There is no better way to engage young children in science that to offer to let them do ‘an experiment’. The golden rule before you begin anything vaguely scientific with a small child is to establish the very first law of laboratory safety. Don’t put anything in your mouth! Or, in any other orifice for that matter. So, not only must you not eat anything, you must not suck pens, or fingers, or hair, or anything else creative – and as soon as you have finished, you must wash your hands. With the boring bit – and the most important bit – dealt with, it’s time to get on.

You can buy crystal growing kits for an inflated price, (always a good birthday present for a boy or girl in case you are ever stuck for ideas) but you can equally knock something up from your kitchen cupboards.
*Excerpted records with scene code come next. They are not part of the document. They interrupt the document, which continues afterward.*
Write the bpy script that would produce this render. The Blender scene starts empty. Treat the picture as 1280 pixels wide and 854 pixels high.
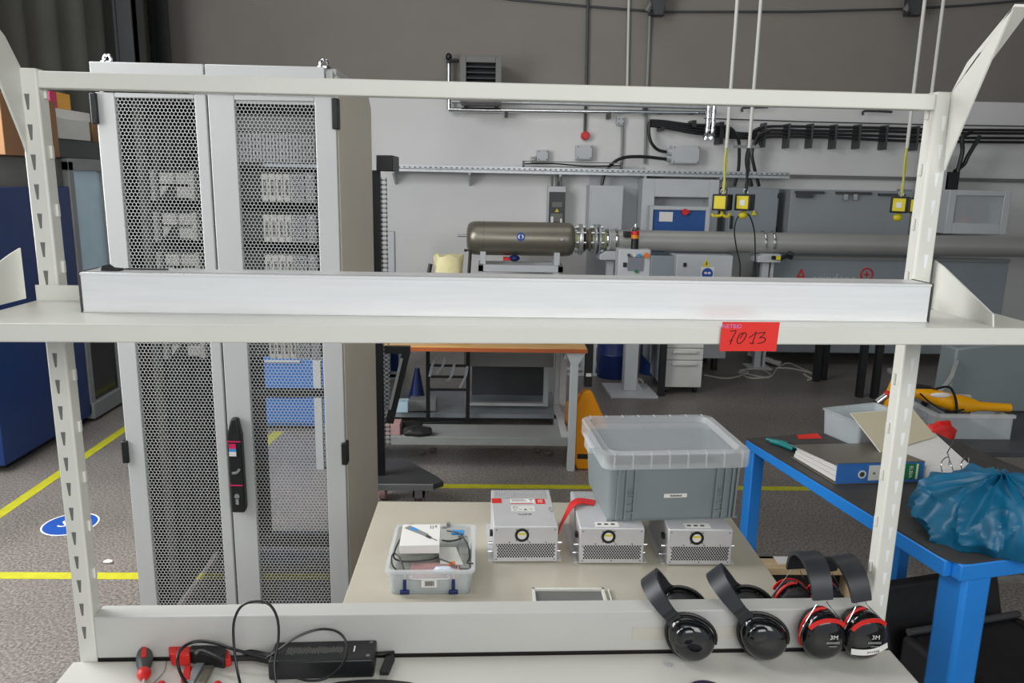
import bpy, bmesh, math, random
from mathutils import Vector, Matrix, Euler, noise
random.seed(7)
SC = bpy.context.scene
COL = SC.collection
R = math.radians
PI = math.pi

# ------------------------------------------------------------------ camera
EYE = Vector((0, 0, 1.7))
FPX = 960.0
th, ro, yw = R(11.94), R(1.09), R(1.75)
_F = Vector((0, math.cos(th), -math.sin(th)))
_R0 = Vector((1, 0, 0)); _U0 = Vector((0, math.sin(th), math.cos(th)))
_Rr = math.cos(ro)*_R0 + math.sin(ro)*_U0
_Ur = math.cos(ro)*_U0 - math.sin(ro)*_R0
_M = Matrix.Rotation(-yw, 3, 'Z')
CR, CU, CF = _M @ _Rr, _M @ _Ur, _M @ _F

def W(px, py, x=None, y=None, z=None):
    """point of the place seen at a photo pixel, on the plane x=, y= or z="""
    d = CF*FPX + CR*(px-640) - CU*(py-427)
    if x is not None: t = (x-EYE.x)/d.x
    elif y is not None: t = (y-EYE.y)/d.y
    else: t = (z-EYE.z)/d.z
    return EYE + d*t

cam = bpy.data.cameras.new('camera'); co = bpy.data.objects.new('camera', cam); COL.objects.link(co)
cam.sensor_width = 36; cam.lens = 36*FPX/1280; cam.clip_start = .02; cam.clip_end = 60
co.matrix_world = Matrix(((CR.x, CU.x, -CF.x, EYE.x), (CR.y, CU.y, -CF.y, EYE.y), (CR.z, CU.z, -CF.z, EYE.z), (0, 0, 0, 1)))
SC.camera = co

# ------------------------------------------------------------------ materials
def lin(c):
    out = []
    for v in c[:3]:
        v /= 255
        out.append(v/12.92 if v <= .04045 else ((v+.055)/1.055)**2.4)
    return (*out, 1)

def mat(name, rgb, rough=.5, metal=0, var=.06, scale=8, alpha=1, emis=None, bump=0, coat=0, dark=None, spec=None, detail=4, stretch=None):
    m = bpy.data.materials.new(name); m.use_nodes = True
    nt = m.node_tree; n = nt.nodes; l = nt.links
    b = n['Principled BSDF']
    b.inputs['Roughness'].default_value = rough
    b.inputs['Metallic'].default_value = metal
    if coat: b.inputs['Coat Weight'].default_value = coat
    if spec is not None: b.inputs['Specular IOR Level'].default_value = spec
    tc = n.new('ShaderNodeTexCoord')
    vec = tc.outputs['Object']
    if stretch:
        mp = n.new('ShaderNodeMapping'); mp.inputs['Scale'].default_value = stretch
        l.new(vec, mp.inputs[0]); vec = mp.outputs[0]
    nz = n.new('ShaderNodeTexNoise'); nz.inputs['Scale'].default_value = scale; nz.inputs['Detail'].default_value = detail
    l.new(vec, nz.inputs['Vector'])
    c = lin(rgb)
    mx = n.new('ShaderNodeMix'); mx.data_type = 'RGBA'
    c2 = lin(dark) if dark else tuple(v*(1-var) for v in c[:3])+(1,)
    c1 = tuple(min(1, v*(1+var*.6)) for v in c[:3])+(1,)
    mx.inputs[6].default_value = c1; mx.inputs[7].default_value = c2
    rp = n.new('ShaderNodeValToRGB'); rp.color_ramp.elements[0].position = .35; rp.color_ramp.elements[1].position = .7
    l.new(nz.outputs[0], rp.inputs[0]); l.new(rp.outputs[0], mx.inputs[0])
    l.new(mx.outputs[2], b.inputs['Base Color'])
    if bump:
        bp = n.new('ShaderNodeBump'); bp.inputs['Strength'].default_value = bump; bp.inputs['Distance'].default_value = .002
        l.new(nz.outputs[0], bp.inputs['Height']); l.new(bp.outputs[0], b.inputs['Normal'])
    if emis:
        b.inputs['Emission Color'].default_value = lin(emis[0]); b.inputs['Emission Strength'].default_value = emis[1]
    if alpha < 1:
        tr = n.new('ShaderNodeBsdfTransparent'); ms = n.new('ShaderNodeMixShader'); ms.inputs[0].default_value = alpha
        l.new(tr.outputs[0], ms.inputs[1]); l.new(b.outputs[0], ms.inputs[2])
        l.new(ms.outputs[0], n['Material Output'].inputs['Surface'])
    return m

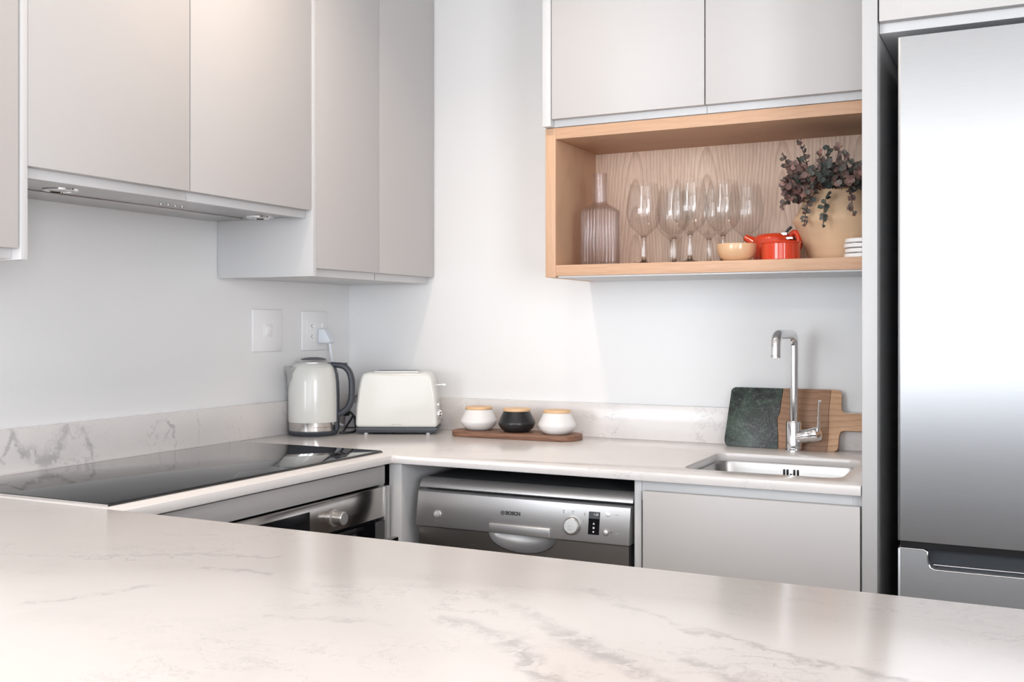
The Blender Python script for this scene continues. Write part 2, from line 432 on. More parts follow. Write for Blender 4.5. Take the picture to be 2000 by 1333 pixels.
def mw(o):
    m = Matrix.LocRotScale(o.location, o.rotation_euler, o.scale)
    return mw(o.parent) @ m if o.parent else m
def obj(name, bm, mat, parent=None, world=True, ang=35, smooth=True, origin=None):
    """one mesh object; world=True means the bmesh is in world metres"""
    o = bpy.data.objects.new(name, None)
    if parent is not None:
        if world: bmesh.ops.transform(bm, matrix=mw(parent).inverted(), verts=bm.verts)
        loc = None
    else:
        xs = [v.co.x for v in bm.verts]; ys = [v.co.y for v in bm.verts]; zs = [v.co.z for v in bm.verts]
        loc = Vector(((min(xs) + max(xs)) / 2, (min(ys) + max(ys)) / 2, min(zs))) if origin is None else Vector(origin)
        bmesh.ops.translate(bm, verts=bm.verts, vec=-loc)
    me = bpy.data.meshes.new(name)
    for e in bm.edges:
        if len(e.link_faces) == 2: e.smooth = e.calc_face_angle(0) < R(ang)
    for f in bm.faces: f.smooth = smooth
    bm.to_mesh(me); bm.free()
    for m_ in (mat if isinstance(mat, (list, tuple)) else [mat]): me.materials.append(m_)
    bpy.data.objects.remove(o)
    o = bpy.data.objects.new(name, me); COL.objects.link(o)
    if parent is not None: o.parent = parent
    else: o.location = loc
    return o
def thing(name, label, cat, loc, rz=0, group=None):
    o = bpy.data.objects.new(name, None); COL.objects.link(o); o.location = loc; o.rotation_euler = (0, 0, rz)
    o.empty_display_size = .05
    o['label'] = label; o['category'] = cat
    if group: o['group'] = group
    return o
def tag(o, label, cat, group=None):
    o['label'] = label; o['category'] = cat
    if group: o['group'] = group
    return o
def struct(name, bm, mat):
    o = obj(name, bm, mat); o['kind'] = 'structure'; return o
def B(*a, **k): return box(nb(), *a, **k)
def text(name, s, size, matx, mat, parent, bold=0.0):
    c = bpy.data.curves.new('txt', 'FONT'); c.body = s; c.size = size; c.extrude = .0002; c.offset = bold
    c.align_x = 'CENTER'; c.align_y = 'CENTER'; c.resolution_u = 4
    t = bpy.data.objects.new('txt', c); COL.objects.link(t)
    bpy.context.view_layer.update()
    me = bpy.data.meshes.new_from_object(t.evaluated_get(bpy.context.evaluated_depsgraph_get()))
    bpy.data.objects.remove(t)
    bm = bmesh.new(); bm.from_mesh(me); bpy.data.meshes.remove(me)
    bmesh.ops.transform(bm, matrix=matx, verts=bm.verts)
    return obj(name, bm, mat, parent)
def rotto(axis):   # turns a lathe's +z to the axis
    return Vector((0, 0, 1)).rotation_difference(Vector(axis)).to_matrix().to_4x4()

# ------------------------------------------------------------------ room shell
XL, XR, ZC = -3.0, 4.4, 2.5
struct('floor', B(XL, XR, REAR, .0, -.05, 0), M['floor'])
struct('ceiling', B(XL, XR, REAR, .1, ZC, ZC + .1), M['ceiling'])
struct('wall_back', B(-.1, XR, 0, .1, 0, ZC), M['wall'])
struct('wall_left', B(-.1, 0, -2.42, 0, 0, ZC), M['wall'])
struct('wall_left_return', B(XL, -.1, -2.42, -2.32, 0, ZC), M['wall'])
struct('wall_far_left', B(XL - .1, XL, REAR, -2.32, 0, ZC), M['wall'])
w_ = nb(); box(w_, XR, XR + .15, REAR, -5.55, 0, ZC); box(w_, XR, XR + .15, -3.65, .1, 0, ZC)
box(w_, XR, XR + .15, -5.55, -3.65, 0, .25); box(w_, XR, XR + .15, -5.55, -3.65, 2.35, ZC)
struct('wall_right', w_, M['wall'])
wr = nb()
openings = [(-1.6, .5), (1.35, 3.55)]
zo0, zo1 = .25, 2.35
xs = [XL] + [v for o_ in openings for v in o_] + [XR]
for i in range(0, len(xs), 2): box(wr, xs[i], xs[i + 1], REAR - .15, REAR, 0, ZC)
for a, b in openings:
    box(wr, a, b, REAR - .15, REAR, 0, zo0); box(wr, a, b, REAR - .15, REAR, zo1, ZC)
struct('wall_rear', wr, M['wall'])
for k, (a, b) in enumerate(openings):
    f = nb(); mid = (a + b) / 2
    for (p, q, r_, s_) in ((a, b, zo0, zo0 + .05), (a, b, zo1 - .05, zo1), (a, a + .05, zo0, zo1), (b - .05, b, zo0, zo1), (mid - .03, mid + .03, zo0, zo1)):
        box(f, p, q, REAR - .09, REAR - .03, r_, s_)
    wf = struct('window_%d' % (k + 1), f, M['frame'])
    obj('pane', B(a + .05, b - .05, REAR - .064, REAR - .058, zo0 + .05, zo1 - .05), M['pane'], wf)

f = nb()
for (p, q, r_, s_) in ((-5.55, -3.65, zo0, zo0 + .05), (-5.55, -3.65, zo1 - .05, zo1), (-5.55, -5.50, zo0, zo1), (-3.70, -3.65, zo0, zo1), (-4.63, -4.57, zo0, zo1)):
    box(f, XR + .03, XR + .09, p, q, r_, s_)
wf = struct('window_3', f, M['frame'])  # unseen window, added so light from the right reaches the left wall
obj('pane', B(XR + .058, XR + .064, -5.50, -3.70, zo0 + .05, zo1 - .05), M['pane'], wf)

# downlights in the ceiling; living-room rings belong to the added fill lamps
for k, (lx, ly) in enumerate(LAMPS):
    where = ['above the hob', 'above the sink run', 'over the peninsula by the left wall', 'over the peninsula by the fridge', 'added as fill at the far left of the living room', 'added as fill in the middle of the living room', 'added as fill at the right of the living room'][k]
    t = thing('ceiling_downlight', 'round white recessed ceiling downlight ' + where, 'ceiling light', (lx, ly, 2.5), 0, 'recessed ceiling downlights')
    obj('trim_ring', lathe(nb(), [(.075, 0), (.075, -.006), (.052, -.010), (.052, 0)], n=40, close=True), M['white_plastic'], t, world=False)

# ------------------------------------------------------------------ worktops
ZT, TK = .910, .020
YC, XF, XE = -.610, .556, 1.647
SK = (1.255, 1.595, -.520, -.200)
wt = nb()
prism(wt, [(0.001, -.001), (0.001, -1.449), (XF, -1.449), (XF, YC), (XE, YC), (XE, -.001)], 'z', ZT - TK, ZT, bev=.0015,
      holes=[rrect(*SK, .035)])
tag(obj('worktop', wt, M['quartz'], ang=50), 'L-shaped white marble-look worktop with hob on its left leg and sink at its right end', 'worktop')
tag(obj('upstand', B(.002, .020, -1.449, -.021, ZT, ZT + .096, b=.001), M['quartz']), 'low grey-veined marble upstand along the left wall behind the hob', 'upstand')
tag(obj('upstand', B(.002, XE, -.020, -.002, ZT, ZT + .096, b=.001), M['quartz']), 'low pale marble upstand along the back wall behind the jars', 'upstand')
pt = nb(); prism(pt, [(.001, -1.4505), (3.1, -1.4505), (3.1, -2.36), (.001, -2.36)], 'z', ZT - TK, ZT, bev=.0015)
tag(obj('peninsula_worktop', pt, M['quartz'], ang=50), 'wide white marble-look peninsula worktop with grey veins filling the foreground', 'worktop')
pc = thing('peninsula_cabinet', 'grey base cabinet carrying the foreground peninsula worktop', 'cabinet', (1.5, -1.9, 0))
obj('carcass', B(.01, 3.06, -2.05, -1.50, .1, ZT - TK), M['cab_side'], pc)
for i in range(5):
    obj('door', B(.02 + i * .607, .62 + i * .607, -2.07, -2.052, .11, ZT - TK - .01, b=.001), M['cab'], pc)
obj('plinth', B(.01, 3.06, -2.0, -1.55, 0, .1), M['cab'], pc)

# ------------------------------------------------------------------ base units, back run
t = thing('corner_end_panel', 'pale grey upright end panel left of the dishwasher at the corner', 'panel', (.559, -.3, 0))
obj('board', B(.541, .577, -.598, -.022, 0, ZT - TK, b=.001), M['cab_side'], t)
t = thing('sink_cabinet', 'grey base cabinet with one flat door under the sink', 'cabinet', (1.41, -.3, 0))
cb = nb()
box(cb, 1.171, 1.187, -.590, -.022, 0, ZT - TK, b=.0008)
box(cb, 1.630, 1.6465, -.588, -.022, .1, ZT - TK)
box(cb, 1.187, 1.630, -.588, -.022, .1, .116)
box(cb, 1.187, 1.630, -.030, -.022, .116, ZT - TK)
obj('carcass', cb, M['cab_side'], t)
obj('finger_rail', B(1.187, 1.6465, -.586, -.568, .845, ZT - TK, b=.0008), M['cab_side'], t)
obj('door', B(1.196, 1.645, -.608, -.590, .115, .868, b=.0012), M['cab'], t)
obj('plinth', B(1.171, 1.6465, -.545, -.53, 0, .1), M['cab'], t)
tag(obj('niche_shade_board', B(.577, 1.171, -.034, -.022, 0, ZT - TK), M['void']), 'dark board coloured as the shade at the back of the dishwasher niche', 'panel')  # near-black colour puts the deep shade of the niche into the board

# dishwasher
DX0, DX1 = .619, 1.165
t = thing('dishwasher', 'silver freestanding dishwasher with dial and black display under the back worktop', 'dishwasher', ((DX0 + DX1) / 2, -.3, 0))
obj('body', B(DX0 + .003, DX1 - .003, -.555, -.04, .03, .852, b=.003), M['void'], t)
for fx in (DX0 + .04, DX1 - .04): obj('foot', lathe(nb(), [(0, 0), (.02, 0), (.02, .03), (0, .03)], (fx, -.50, 0), n=20), M['black'], t)
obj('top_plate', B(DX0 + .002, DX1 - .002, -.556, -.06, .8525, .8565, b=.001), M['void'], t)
lid = nb(); prism(lid, [(-.557, .857), (-.562, .857), (-.572, .852), (-.580, .843), (-.583, .836), (-.583, .834), (-.557, .834)], 'x', DX0, DX1, bev=.001)
obj('top_cover', lid, M['silver'], t)
cp = nb(); prism(cp, [(-.556, .828), (-.585, .828), (-.5895, .825), (-.590, .822), (-.602, .747), (-.6005, .744), (-.556, .744)], 'x', DX0, DX1 - .003, bev=.0008)
cpo = obj('control_panel', cp, M['silver'], t)
dd = nb()
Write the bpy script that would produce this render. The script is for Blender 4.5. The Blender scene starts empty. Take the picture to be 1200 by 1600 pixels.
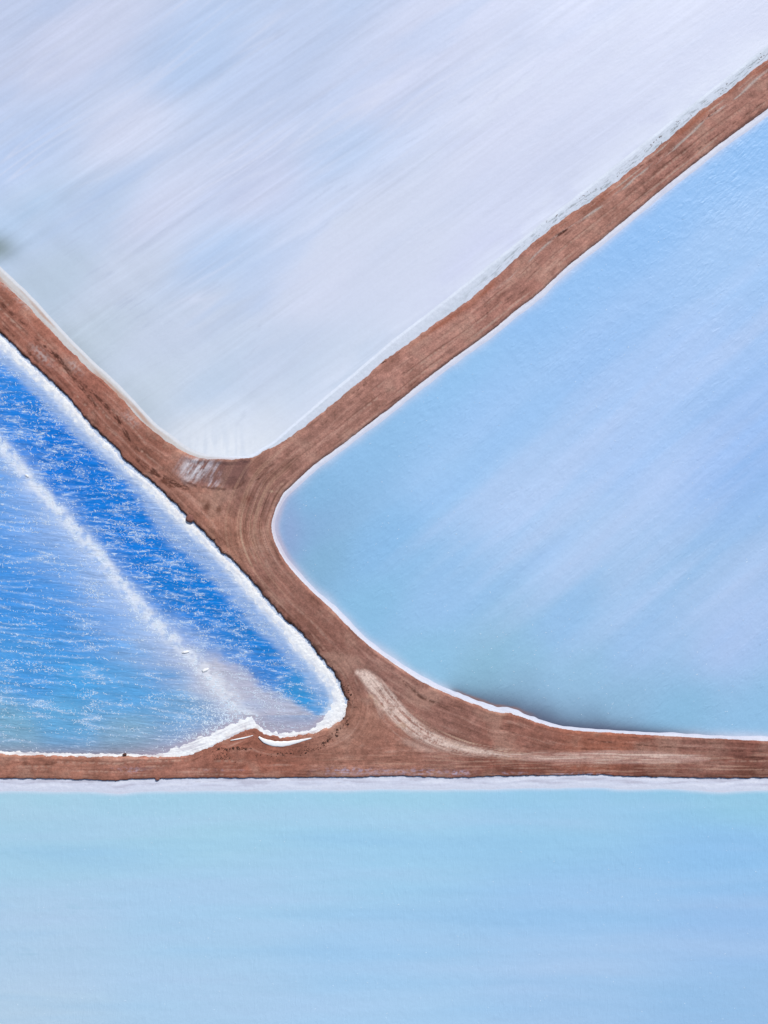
import bpy, math, random
import numpy as np

random.seed(7)
RNG = np.random.default_rng(7)
sc = bpy.context.scene
S = 0.15                                   # metres per photo pixel (photo 1200 x 1600)

# ------------------------------------------------------------------ camera, sky, sun, exposure
cam_d = bpy.data.cameras.new('camera'); cam = bpy.data.objects.new('camera', cam_d)
sc.collection.objects.link(cam)
cam_d.sensor_fit = 'AUTO'; cam_d.sensor_width = 36.0; cam_d.lens = 28.0
cam.location = (0, 0, 1600*S*28.0/36.0); cam.rotation_euler = (0, 0, 0)
cam_d.clip_start = 1.0; cam_d.clip_end = 20000.0
sc.camera = cam

SUN_EL, SUN_AZ = math.radians(43), math.radians(24)     # azimuth clockwise from +Y (top of the photograph)
w = bpy.data.worlds.new('World'); sc.world = w; w.use_nodes = True
nt = w.node_tree
sky = nt.nodes.new('ShaderNodeTexSky'); sky.sky_type = 'NISHITA'; sky.sun_disc = False
sky.sun_elevation = SUN_EL; sky.sun_rotation = SUN_AZ
bg = nt.nodes['Background']; bg.inputs['Strength'].default_value = 0.11
nt.links.new(sky.outputs['Color'], bg.inputs['Color'])
sun_d = bpy.data.lights.new('sun', 'SUN'); sun_d.energy = 3.8; sun_d.angle = math.radians(0.5); sun_d.color = (1.0, 0.965, 0.92)
sun = bpy.data.objects.new('sun', sun_d); sc.collection.objects.link(sun)
sun.rotation_euler = (math.pi/2 - SUN_EL, 0, -SUN_AZ + math.pi)
sun.location = (0, 0, 100)
sc.view_settings.view_transform = 'Standard'; sc.view_settings.look = 'None'
sc.view_settings.gamma = 1.0; sc.view_settings.use_curve_mapping = False
sc.view_settings.exposure = 0.0

# light that a flat white sheet sends back at this exposure, used to turn photographed colours into albedo
LIGHT = np.array([1.11, 1.115, 1.19])
def lin(c):
    c = np.asarray(c, float)/255.0
    return np.where(c <= 0.04045, c/12.92, ((c+0.055)/1.055)**2.4)
def alb(c):
    return np.clip(lin(c)/LIGHT, 0.002, 0.9)

# ------------------------------------------------------------------ numpy helpers
def _h(ix, iy, seed):
    n = (ix.astype(np.int64)*374761393 + iy.astype(np.int64)*668265263 + seed*1442695041) & 0x7fffffff
    n = ((n ^ (n >> 13))*1274126177) & 0x7fffffff
    return ((n ^ (n >> 16)) & 0xffff)/65535.0*2*math.pi
def noise(x, y, seed=0):
    x = np.asarray(x, float); y = np.asarray(y, float)
    ix = np.floor(x); iy = np.floor(y); fx = x-ix; fy = y-iy
    ux = fx*fx*fx*(fx*(fx*6-15)+10); uy = fy*fy*fy*(fy*(fy*6-15)+10)
    def g(dx, dy):
        a = _h(ix+dx, iy+dy, seed); return np.cos(a)*(fx-dx)+np.sin(a)*(fy-dy)
    a = g(0,0); b = g(1,0); c = g(0,1); d = g(1,1)
    return ((a+(b-a)*ux)*(1-uy) + (c+(d-c)*ux)*uy)*1.5
def fbm(x, y, seed=0, o=4):
    r = 0; a = 1.0; t = 0
    for i in range(o):
        r = r + a*noise(np.asarray(x)*2**i, np.asarray(y)*2**i, seed+i*17); t += a; a *= .5
    return r/t*1.3
def sst(a, b, x):
    t = np.clip((x-a)/(b-a), 0, 1); return t*t*(3-2*t)
def mix(a, b, t):
    t = np.asarray(t)[..., None] if np.ndim(t) else t
    return a*(1-t)+b*t
def spline(pts, n=3):
    p = np.array(pts, float); P = np.vstack([2*p[0]-p[1], p, 2*p[-1]-p[-2]]); out = []
    for i in range(1, len(P)-2):
        for k in range(n):
            t = k/n
            out.append(0.5*(2*P[i]+(P[i+1]-P[i-1])*t+(2*P[i-1]-5*P[i]+4*P[i+1]-P[i+2])*t*t+(3*P[i]-P[i-1]-3*P[i+1]+P[i+2])*t**3))
    out.append(P[-2]); return np.array(out)
def pdist(x, y, pts, closed=False):
    """distance to a polyline, arc length of the nearest point, inside flag"""
    q = np.vstack([pts, pts[:1]]) if closed else pts
    best = np.full(x.shape, 1e18); arc = np.zeros(x.shape); ins = np.zeros(x.shape, bool); L = 0.0
    for (ax, ay), (bx, by) in zip(q[:-1], q[1:]):
        dx, dy = bx-ax, by-ay; l2 = dx*dx+dy*dy
        if l2 < 1e-9: continue
        t = np.clip(((x-ax)*dx+(y-ay)*dy)/l2, 0, 1)
        d = (x-ax-t*dx)**2+(y-ay-t*dy)**2
        m = d < best; best = np.where(m, d, best); ln = math.sqrt(l2); arc = np.where(m, L+t*ln, arc); L += ln
        if closed and dy != 0:
            c = (ay > y) != (by > y)
            ins ^= c & (x < ax+(y-ay)*dx/dy)
    return np.sqrt(best), arc, ins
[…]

You will need a plastic dish to grow the crystals in, a colourless pot from a ready meal or plastic beaker is good. The easiest source of crystals is good old sodium chloride – table salt, but there are others that are prettier. Try ammonium phosphate or ammonium nitrate (plant fertiliser) or buy a commercial salt from Amazon. I’ve got copper sulfate, which cost me a couple of pounds for a good size bag, although do check the safety data as some solutions can burn or stain. You then need hot water, not too much, about 50ml. You have to dissolve your salt in the water, and keep adding the salt until you have quite a concentrated solution, there should be a few seed crystals remaining. This is known as a saturated solution. You can add a few drops of food colouring, your crystals aren’t going to be pure and authentic, but they will look much prettier. Then put your dish in a warm place and wait. This takes a little patience but the water will evaporate and a beautiful crystal will be left behind.

Interestingly, crystals like to escape from their container and will exhibit a phenomenon called ‘crystal creep’ as they climb the sides of the dish. You can either make a cardboard ring to cover the edges of the dish so that the crystals fall back in as they crawl out, or just stand the dish in a saucer to limit the scope of the escapees.